▸ **WRITTEN TASK**:
For the copy, please give all of the data again exactly and leave the pictures out.

## Begin INFORMATION SHOWN

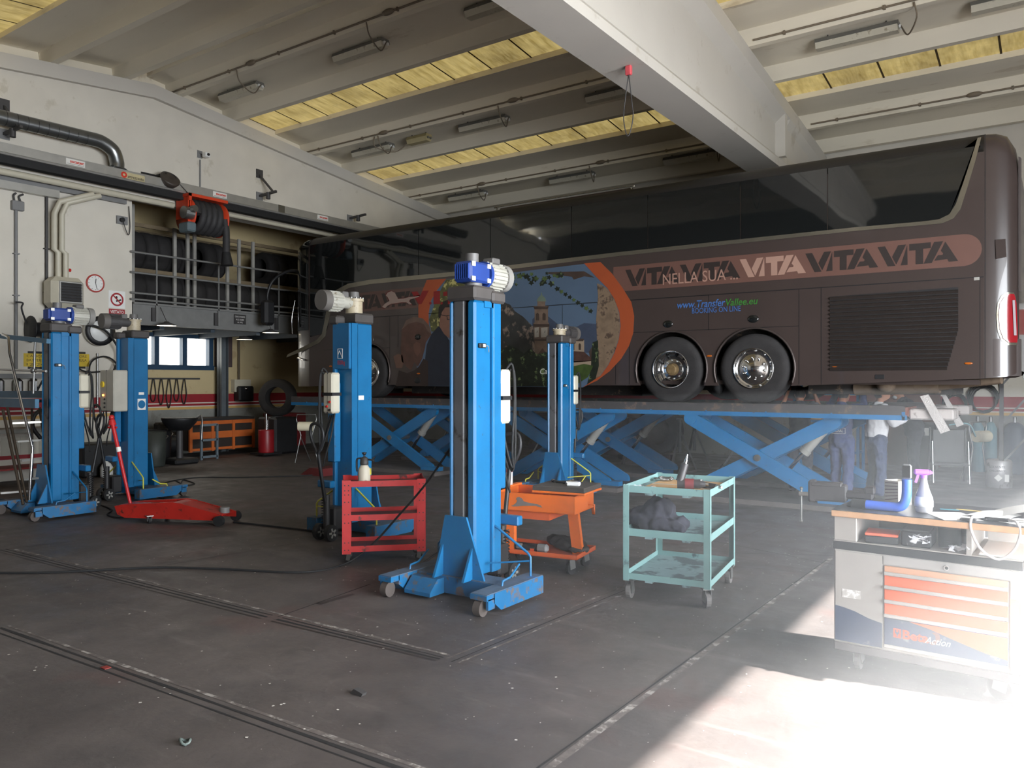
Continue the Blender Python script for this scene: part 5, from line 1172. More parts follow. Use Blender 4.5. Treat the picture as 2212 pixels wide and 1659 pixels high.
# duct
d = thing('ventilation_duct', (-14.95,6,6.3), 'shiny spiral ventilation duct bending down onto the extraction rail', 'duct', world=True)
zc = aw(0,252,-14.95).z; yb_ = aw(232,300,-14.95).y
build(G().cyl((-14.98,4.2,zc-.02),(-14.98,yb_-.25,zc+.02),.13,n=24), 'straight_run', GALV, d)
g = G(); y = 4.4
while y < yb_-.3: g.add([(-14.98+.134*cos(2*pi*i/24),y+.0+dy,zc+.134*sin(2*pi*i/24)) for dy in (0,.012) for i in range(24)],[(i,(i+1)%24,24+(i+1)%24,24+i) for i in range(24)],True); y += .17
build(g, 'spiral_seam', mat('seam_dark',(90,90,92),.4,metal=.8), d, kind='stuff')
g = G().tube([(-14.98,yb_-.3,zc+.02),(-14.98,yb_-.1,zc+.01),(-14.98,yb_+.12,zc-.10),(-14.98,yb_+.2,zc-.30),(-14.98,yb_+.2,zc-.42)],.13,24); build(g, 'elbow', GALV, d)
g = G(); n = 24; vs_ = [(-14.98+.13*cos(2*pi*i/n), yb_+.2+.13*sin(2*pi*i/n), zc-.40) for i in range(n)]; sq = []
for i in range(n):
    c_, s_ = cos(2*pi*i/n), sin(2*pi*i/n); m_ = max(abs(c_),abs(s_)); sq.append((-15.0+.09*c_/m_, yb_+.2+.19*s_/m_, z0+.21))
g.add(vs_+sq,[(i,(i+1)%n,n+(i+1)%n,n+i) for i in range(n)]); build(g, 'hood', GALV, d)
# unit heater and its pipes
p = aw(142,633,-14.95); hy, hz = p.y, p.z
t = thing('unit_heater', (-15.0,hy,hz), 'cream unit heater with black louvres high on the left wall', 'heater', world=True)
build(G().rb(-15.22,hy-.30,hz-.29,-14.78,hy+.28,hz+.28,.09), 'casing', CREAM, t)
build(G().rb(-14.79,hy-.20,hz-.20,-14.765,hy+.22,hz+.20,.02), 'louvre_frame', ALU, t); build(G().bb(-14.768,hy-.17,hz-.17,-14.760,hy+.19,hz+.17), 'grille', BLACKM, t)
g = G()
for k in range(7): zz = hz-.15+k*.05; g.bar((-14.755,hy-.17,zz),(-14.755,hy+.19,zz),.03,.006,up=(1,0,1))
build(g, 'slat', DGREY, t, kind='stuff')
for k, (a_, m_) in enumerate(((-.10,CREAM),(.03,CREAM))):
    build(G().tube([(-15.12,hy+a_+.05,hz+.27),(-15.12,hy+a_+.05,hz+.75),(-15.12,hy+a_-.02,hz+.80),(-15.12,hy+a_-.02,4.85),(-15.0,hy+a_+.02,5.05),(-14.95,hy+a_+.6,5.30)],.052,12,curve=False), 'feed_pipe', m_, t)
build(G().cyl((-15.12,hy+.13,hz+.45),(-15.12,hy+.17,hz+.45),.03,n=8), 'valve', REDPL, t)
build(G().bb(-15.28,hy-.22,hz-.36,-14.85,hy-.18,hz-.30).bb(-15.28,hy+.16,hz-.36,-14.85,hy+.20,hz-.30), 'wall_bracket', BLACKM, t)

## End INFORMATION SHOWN

▸ **TASK ANSWER**:
Continue the Blender Python script for this scene: part 5, from line 1172. More parts follow. Use Blender 4.5. Treat the picture as 2212 pixels wide and 1659 pixels high.
# duct
d = thing('ventilation_duct', (-14.95,6,6.3), 'shiny spiral ventilation duct bending down onto the extraction rail', 'duct', world=True)
zc = aw(0,252,-14.95).z; yb_ = aw(232,300,-14.95).y
build(G().cyl((-14.98,4.2,zc-.02),(-14.98,yb_-.25,zc+.02),.13,n=24), 'straight_run', GALV, d)
g = G(); y = 4.4
while y < yb_-.3: g.add([(-14.98+.134*cos(2*pi*i/24),y+.0+dy,zc+.134*sin(2*pi*i/24)) for dy in (0,.012) for i in range(24)],[(i,(i+1)%24,24+(i+1)%24,24+i) for i in range(24)],True); y += .17
build(g, 'spiral_seam', mat('seam_dark',(90,90,92),.4,metal=.8), d, kind='stuff')
g = G().tube([(-14.98,yb_-.3,zc+.02),(-14.98,yb_-.1,zc+.01),(-14.98,yb_+.12,zc-.10),(-14.98,yb_+.2,zc-.30),(-14.98,yb_+.2,zc-.42)],.13,24); build(g, 'elbow', GALV, d)
g = G(); n = 24; vs_ = [(-14.98+.13*cos(2*pi*i/n), yb_+.2+.13*sin(2*pi*i/n), zc-.40) for i in range(n)]; sq = []
for i in range(n):
    c_, s_ = cos(2*pi*i/n), sin(2*pi*i/n); m_ = max(abs(c_),abs(s_)); sq.append((-15.0+.09*c_/m_, yb_+.2+.19*s_/m_, z0+.21))
g.add(vs_+sq,[(i,(i+1)%n,n+(i+1)%n,n+i) for i in range(n)]); build(g, 'hood', GALV, d)
# unit heater and its pipes
p = aw(142,633,-14.95); hy, hz = p.y, p.z
t = thing('unit_heater', (-15.0,hy,hz), 'cream unit heater with black louvres high on the left wall', 'heater', world=True)
build(G().rb(-15.22,hy-.30,hz-.29,-14.78,hy+.28,hz+.28,.09), 'casing', CREAM, t)
build(G().rb(-14.79,hy-.20,hz-.20,-14.765,hy+.22,hz+.20,.02), 'louvre_frame', ALU, t); build(G().bb(-14.768,hy-.17,hz-.17,-14.760,hy+.19,hz+.17), 'grille', BLACKM, t)
g = G()
for k in range(7): zz = hz-.15+k*.05; g.bar((-14.755,hy-.17,zz),(-14.755,hy+.19,zz),.03,.006,up=(1,0,1))
build(g, 'slat', DGREY, t, kind='stuff')
for k, (a_, m_) in enumerate(((-.10,CREAM),(.03,CREAM))):
    build(G().tube([(-15.12,hy+a_+.05,hz+.27),(-15.12,hy+a_+.05,hz+.75),(-15.12,hy+a_-.02,hz+.80),(-15.12,hy+a_-.02,4.85),(-15.0,hy+a_+.02,5.05),(-14.95,hy+a_+.6,5.30)],.052,12,curve=False), 'feed_pipe', m_, t)
build(G().cyl((-15.12,hy+.13,hz+.45),(-15.12,hy+.17,hz+.45),.03,n=8), 'valve', REDPL, t)
build(G().bb(-15.28,hy-.22,hz-.36,-14.85,hy-.18,hz-.30).bb(-15.28,hy+.16,hz-.36,-14.85,hy+.20,hz-.30), 'wall_bracket', BLACKM, t)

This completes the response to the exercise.